Hüner works intimately with a keyword oriented archive of second hand photos, books, films and various image materials acquired through internet. History, modernism, naturalism, colonialism, technical inventions are some of his keywords. This close relationship becomes clearer with the artist book Bent 003 (2007). The tempera-on-paper drawings of curious objects, nature parts and architectural components are re-assembled as (un)familiar and ambivalent scenes suggesting a future embedded in parallel universes; reminding the viewer of diverse times, spaces and memories about a colonialist pioneer society in their no-time limbo. Hüner’s wunderkammer of casual archaeology continues to grow, images and films related with mass-utopia architecture have the majority of recent add-ups. Through this rich lexicon the artist hints us his “dreamworld” built upon the betrayal of a history that shattered “the dreams of modernity--of social utopia, historical progress, and material plenty for all" in Susan Buck-Morss’ words arguing the fall of mass-utopias in east and west.

The Benjaminian concept of the "dreamworld" refers to a collective mental state inextricably linked to the reenchantment of the world. Hüner’s overly aestheticized re-assembled universe offers us a mental state speculating about such a re-enchanted afterlife; after the catastrophe caused by the betrayal, i.e the post-industrial, the postcapital. Shot after Panoptikon mostly in and around Istanbul as a personal response to German sociologist Ulrich Beck’s Risk Society, Boumont (2006) brings a no-time catastrophe struck future, obviously hit by the mass cycles of production and consumption. In his first video, Hüner edits abstracted and detached city-views to construct this sci- fi looking wasteland place in complete melancholy. The protagonist –like the male prisoner in La Jetee (1962) sent to the past and the future to summon them for the present- arrives from an unknown departure point and traces his past by the help of some old photos.

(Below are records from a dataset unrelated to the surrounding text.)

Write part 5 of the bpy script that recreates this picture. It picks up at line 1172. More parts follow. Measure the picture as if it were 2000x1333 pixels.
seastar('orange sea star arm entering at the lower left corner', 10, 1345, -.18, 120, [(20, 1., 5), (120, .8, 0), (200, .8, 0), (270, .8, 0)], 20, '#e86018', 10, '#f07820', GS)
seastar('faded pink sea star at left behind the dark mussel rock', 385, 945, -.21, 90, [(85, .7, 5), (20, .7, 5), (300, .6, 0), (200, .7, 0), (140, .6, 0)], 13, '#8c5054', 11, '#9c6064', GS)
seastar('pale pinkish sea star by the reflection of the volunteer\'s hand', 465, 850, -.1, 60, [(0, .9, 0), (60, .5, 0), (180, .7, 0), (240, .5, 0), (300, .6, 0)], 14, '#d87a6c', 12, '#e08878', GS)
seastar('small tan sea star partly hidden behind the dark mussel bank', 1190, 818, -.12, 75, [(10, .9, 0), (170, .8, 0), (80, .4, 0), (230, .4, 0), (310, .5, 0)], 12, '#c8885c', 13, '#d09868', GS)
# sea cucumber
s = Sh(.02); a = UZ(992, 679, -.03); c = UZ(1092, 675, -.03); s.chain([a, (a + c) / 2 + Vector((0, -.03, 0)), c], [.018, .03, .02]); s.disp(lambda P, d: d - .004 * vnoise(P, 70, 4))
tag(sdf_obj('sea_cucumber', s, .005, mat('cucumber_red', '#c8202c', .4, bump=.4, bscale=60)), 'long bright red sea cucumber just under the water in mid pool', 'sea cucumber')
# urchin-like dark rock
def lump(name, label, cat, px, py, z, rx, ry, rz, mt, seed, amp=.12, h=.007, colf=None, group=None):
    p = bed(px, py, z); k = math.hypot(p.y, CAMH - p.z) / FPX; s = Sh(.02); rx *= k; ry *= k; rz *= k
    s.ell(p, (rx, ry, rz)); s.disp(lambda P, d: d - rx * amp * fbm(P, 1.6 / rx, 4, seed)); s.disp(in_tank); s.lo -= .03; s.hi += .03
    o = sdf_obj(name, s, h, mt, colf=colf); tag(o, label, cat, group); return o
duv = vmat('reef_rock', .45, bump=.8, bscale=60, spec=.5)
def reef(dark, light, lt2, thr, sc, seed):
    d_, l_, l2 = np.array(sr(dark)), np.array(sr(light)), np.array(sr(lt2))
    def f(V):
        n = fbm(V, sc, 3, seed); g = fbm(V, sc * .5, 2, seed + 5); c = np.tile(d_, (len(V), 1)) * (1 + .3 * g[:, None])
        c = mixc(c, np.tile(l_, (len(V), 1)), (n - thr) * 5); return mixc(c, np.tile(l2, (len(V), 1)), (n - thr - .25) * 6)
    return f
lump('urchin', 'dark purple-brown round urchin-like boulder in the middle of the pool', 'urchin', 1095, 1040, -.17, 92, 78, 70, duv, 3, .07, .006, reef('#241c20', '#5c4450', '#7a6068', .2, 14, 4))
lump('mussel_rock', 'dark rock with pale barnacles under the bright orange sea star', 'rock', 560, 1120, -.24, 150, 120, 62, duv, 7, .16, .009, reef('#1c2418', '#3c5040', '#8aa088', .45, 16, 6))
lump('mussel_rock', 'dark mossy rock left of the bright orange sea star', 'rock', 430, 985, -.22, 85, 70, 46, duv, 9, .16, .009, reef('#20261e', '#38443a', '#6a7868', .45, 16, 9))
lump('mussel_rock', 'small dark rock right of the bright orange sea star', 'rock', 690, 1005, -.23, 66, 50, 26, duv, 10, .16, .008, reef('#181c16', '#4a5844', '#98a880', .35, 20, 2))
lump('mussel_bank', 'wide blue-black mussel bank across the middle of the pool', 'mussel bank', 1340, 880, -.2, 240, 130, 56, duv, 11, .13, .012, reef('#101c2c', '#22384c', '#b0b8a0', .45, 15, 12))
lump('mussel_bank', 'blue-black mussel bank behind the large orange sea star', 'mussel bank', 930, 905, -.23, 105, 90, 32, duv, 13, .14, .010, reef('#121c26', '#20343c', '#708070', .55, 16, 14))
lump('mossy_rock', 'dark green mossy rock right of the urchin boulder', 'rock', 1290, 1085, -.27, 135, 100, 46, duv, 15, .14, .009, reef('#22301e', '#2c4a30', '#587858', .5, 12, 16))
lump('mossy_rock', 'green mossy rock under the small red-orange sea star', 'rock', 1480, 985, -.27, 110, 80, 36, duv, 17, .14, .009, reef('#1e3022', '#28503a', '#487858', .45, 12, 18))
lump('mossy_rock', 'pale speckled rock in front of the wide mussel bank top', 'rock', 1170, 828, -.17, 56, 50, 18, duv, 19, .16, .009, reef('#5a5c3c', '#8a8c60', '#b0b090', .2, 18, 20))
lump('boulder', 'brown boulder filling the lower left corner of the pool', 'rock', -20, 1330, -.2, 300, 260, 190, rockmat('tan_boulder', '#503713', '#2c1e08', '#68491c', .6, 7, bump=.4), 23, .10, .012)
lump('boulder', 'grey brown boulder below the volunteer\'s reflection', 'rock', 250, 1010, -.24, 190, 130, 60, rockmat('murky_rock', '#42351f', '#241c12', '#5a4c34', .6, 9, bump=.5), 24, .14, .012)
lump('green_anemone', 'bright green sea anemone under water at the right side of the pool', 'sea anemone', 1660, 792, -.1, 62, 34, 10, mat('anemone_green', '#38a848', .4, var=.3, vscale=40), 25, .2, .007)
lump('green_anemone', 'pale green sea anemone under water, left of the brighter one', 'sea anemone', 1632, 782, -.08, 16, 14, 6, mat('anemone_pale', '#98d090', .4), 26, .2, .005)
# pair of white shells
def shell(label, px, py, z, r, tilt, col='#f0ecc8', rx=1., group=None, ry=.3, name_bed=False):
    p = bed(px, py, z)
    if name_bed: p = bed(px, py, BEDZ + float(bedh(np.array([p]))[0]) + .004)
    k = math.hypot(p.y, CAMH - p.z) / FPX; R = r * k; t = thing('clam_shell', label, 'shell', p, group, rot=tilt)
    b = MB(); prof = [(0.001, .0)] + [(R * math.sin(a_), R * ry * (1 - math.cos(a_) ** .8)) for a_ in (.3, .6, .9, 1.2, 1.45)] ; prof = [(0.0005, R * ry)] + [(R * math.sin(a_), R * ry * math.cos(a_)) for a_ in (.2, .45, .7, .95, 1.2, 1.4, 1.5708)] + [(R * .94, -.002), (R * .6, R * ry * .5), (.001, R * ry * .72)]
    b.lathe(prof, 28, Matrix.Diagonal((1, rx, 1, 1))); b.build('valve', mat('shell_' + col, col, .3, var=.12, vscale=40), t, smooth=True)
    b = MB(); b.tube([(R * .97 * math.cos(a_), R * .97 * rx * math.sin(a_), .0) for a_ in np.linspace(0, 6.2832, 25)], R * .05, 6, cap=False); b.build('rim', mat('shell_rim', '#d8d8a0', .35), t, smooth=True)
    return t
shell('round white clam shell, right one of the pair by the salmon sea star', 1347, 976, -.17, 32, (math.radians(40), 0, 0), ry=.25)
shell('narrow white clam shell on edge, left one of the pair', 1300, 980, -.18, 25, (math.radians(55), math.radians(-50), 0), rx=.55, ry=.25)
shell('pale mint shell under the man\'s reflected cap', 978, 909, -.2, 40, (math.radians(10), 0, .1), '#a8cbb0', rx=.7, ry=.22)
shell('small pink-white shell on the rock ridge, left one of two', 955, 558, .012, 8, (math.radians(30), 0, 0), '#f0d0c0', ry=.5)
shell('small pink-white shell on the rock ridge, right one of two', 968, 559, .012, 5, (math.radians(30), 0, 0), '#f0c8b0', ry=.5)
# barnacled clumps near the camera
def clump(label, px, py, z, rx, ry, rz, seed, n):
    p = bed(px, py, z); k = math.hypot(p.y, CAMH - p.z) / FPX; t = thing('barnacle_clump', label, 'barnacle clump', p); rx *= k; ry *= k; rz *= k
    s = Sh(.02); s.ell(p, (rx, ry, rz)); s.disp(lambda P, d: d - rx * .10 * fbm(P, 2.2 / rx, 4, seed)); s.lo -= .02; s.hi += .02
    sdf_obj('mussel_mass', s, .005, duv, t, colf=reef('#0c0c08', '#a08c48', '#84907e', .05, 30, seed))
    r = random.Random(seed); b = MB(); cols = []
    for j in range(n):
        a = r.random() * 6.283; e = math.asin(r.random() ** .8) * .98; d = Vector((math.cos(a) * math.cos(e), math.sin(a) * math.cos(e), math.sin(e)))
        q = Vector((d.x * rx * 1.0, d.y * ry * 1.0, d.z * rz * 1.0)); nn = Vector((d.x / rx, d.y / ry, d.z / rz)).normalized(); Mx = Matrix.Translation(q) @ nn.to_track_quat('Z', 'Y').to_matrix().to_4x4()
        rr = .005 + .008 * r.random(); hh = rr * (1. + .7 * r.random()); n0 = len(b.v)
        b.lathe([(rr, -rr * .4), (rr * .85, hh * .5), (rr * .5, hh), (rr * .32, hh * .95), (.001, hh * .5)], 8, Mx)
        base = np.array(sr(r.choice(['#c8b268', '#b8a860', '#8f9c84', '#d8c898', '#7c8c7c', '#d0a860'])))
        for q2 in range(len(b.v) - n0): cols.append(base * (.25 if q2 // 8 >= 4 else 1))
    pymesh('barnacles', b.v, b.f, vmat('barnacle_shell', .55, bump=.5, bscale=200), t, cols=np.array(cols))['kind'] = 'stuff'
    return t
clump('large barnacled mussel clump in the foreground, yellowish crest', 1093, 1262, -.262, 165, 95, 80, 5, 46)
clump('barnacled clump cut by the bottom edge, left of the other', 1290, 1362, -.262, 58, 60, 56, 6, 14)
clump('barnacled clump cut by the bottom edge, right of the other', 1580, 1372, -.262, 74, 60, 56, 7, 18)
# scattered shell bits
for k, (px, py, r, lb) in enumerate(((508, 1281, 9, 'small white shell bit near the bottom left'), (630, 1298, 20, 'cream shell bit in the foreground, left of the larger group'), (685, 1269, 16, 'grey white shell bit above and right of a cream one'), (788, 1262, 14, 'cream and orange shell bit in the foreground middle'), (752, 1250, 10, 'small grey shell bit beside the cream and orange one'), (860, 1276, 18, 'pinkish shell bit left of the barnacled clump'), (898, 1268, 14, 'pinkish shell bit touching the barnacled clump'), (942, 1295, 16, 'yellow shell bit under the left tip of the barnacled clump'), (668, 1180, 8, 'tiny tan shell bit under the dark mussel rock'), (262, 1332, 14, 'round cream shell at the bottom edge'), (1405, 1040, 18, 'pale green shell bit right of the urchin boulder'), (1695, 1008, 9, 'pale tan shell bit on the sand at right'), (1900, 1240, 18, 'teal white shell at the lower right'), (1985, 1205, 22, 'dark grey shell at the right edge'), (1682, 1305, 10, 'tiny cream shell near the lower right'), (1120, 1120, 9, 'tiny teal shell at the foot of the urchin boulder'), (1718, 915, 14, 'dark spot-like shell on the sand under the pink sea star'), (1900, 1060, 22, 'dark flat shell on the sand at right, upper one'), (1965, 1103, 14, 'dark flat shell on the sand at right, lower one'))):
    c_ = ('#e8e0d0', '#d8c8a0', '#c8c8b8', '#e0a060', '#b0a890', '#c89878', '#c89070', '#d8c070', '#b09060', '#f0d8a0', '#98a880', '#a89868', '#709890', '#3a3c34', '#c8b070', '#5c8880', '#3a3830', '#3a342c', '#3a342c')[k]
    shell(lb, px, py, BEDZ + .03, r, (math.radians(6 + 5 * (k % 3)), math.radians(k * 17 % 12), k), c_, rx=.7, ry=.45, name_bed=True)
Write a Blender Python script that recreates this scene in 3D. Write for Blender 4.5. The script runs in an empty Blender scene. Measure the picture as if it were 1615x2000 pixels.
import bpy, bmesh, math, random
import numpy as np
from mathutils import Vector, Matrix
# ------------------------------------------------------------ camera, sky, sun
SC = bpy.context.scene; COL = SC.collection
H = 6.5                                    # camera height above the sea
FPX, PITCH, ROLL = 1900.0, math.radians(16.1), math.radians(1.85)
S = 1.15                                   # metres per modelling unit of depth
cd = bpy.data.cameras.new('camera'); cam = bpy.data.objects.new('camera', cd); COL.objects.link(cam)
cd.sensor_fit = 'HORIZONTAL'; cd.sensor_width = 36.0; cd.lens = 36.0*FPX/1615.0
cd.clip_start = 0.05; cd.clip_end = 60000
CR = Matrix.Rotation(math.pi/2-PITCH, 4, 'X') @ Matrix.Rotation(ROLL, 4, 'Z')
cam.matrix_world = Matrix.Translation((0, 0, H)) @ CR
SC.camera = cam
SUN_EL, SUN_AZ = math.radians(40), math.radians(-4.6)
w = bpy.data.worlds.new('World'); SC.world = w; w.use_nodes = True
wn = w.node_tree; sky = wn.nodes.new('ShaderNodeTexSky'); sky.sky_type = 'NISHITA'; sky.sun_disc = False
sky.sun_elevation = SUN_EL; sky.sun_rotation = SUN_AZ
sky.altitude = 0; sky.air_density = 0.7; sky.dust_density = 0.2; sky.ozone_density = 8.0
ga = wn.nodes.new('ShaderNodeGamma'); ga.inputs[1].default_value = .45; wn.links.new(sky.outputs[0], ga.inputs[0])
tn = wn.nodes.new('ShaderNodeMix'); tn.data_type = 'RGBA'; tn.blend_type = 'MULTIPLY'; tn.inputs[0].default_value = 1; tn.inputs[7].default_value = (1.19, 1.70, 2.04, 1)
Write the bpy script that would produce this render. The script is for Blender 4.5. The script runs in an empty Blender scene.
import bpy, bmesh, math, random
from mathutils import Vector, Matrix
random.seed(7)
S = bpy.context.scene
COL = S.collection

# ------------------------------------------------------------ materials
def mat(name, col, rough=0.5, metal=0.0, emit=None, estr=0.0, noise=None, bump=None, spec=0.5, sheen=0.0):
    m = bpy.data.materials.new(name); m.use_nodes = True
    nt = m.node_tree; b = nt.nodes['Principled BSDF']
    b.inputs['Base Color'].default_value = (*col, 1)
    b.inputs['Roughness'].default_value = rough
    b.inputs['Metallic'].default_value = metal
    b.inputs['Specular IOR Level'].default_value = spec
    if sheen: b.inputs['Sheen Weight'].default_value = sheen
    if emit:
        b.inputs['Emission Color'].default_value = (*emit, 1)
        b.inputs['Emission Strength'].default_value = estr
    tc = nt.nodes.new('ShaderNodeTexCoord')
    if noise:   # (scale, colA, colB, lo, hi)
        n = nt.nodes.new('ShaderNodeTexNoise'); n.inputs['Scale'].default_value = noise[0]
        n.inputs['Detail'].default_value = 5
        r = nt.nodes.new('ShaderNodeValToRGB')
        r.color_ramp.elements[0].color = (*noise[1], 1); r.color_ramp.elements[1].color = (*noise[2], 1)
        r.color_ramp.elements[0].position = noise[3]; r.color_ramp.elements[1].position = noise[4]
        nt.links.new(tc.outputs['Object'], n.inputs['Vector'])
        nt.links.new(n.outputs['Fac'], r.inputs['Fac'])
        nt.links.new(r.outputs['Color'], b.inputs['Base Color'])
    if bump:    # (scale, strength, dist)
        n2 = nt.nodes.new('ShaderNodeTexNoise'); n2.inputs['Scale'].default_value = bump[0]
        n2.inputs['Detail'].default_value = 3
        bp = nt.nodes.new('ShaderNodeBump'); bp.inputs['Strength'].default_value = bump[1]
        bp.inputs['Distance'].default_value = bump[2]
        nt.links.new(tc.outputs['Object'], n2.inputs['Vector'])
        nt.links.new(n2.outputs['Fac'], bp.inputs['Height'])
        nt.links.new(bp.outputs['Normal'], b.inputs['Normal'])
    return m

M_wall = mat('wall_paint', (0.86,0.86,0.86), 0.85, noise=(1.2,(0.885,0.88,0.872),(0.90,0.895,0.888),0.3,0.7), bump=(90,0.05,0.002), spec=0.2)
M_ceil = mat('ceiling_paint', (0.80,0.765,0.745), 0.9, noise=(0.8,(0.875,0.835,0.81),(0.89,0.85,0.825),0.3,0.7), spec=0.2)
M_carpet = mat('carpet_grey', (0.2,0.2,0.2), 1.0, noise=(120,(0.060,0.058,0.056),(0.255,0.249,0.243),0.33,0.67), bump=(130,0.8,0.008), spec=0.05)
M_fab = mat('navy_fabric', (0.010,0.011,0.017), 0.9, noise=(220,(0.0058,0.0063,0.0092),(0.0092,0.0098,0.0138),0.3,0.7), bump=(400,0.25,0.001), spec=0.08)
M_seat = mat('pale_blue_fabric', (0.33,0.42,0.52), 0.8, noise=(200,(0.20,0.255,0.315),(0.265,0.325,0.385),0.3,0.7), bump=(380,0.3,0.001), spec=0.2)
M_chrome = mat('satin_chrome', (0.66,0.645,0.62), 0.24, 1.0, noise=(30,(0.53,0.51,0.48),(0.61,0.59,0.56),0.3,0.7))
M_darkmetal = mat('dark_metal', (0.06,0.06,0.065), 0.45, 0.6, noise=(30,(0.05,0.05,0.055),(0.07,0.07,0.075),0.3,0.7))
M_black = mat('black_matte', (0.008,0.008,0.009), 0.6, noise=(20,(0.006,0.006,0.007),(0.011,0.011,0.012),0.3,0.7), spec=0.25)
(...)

With every step he takes, Hüner seems to work on one major oeuvre. From the miniature based Foucauldian architecture of Panoptikon, he arrives to Total Realm (2008), especially produced for city-screens, which reveals his attraction to the structures of fallen mass-utopias, of fascism and socialism, and to the images of totalitarianism. The retro-futuristic feeling reminds us the Kafkaesque dystopic state created by Terry Gilliam in Brazil (1985). With this work, it is more clearly felt that the outcomes of Hüner’s detailed artistic process function as viewer’s interface to enter his sophisticated and puzzling dreamworld with its art-historical, filmic, literary and philosophical reference system.

During one of our conversations the artist said Istanbul is a city where he feels himself more like a foreigner. For me, this statement refers to his multi-layered vision of men and modernism through which he is already interpreting the city’s experience on a particular aesthetic level. Hüner brought a fresh breathe for the contemporary art scene in Istanbul. It seems his dreamworld, murmuring different episodes, will keep re-enchanting us. However, some parts of his wunderkammer will remain a mystery.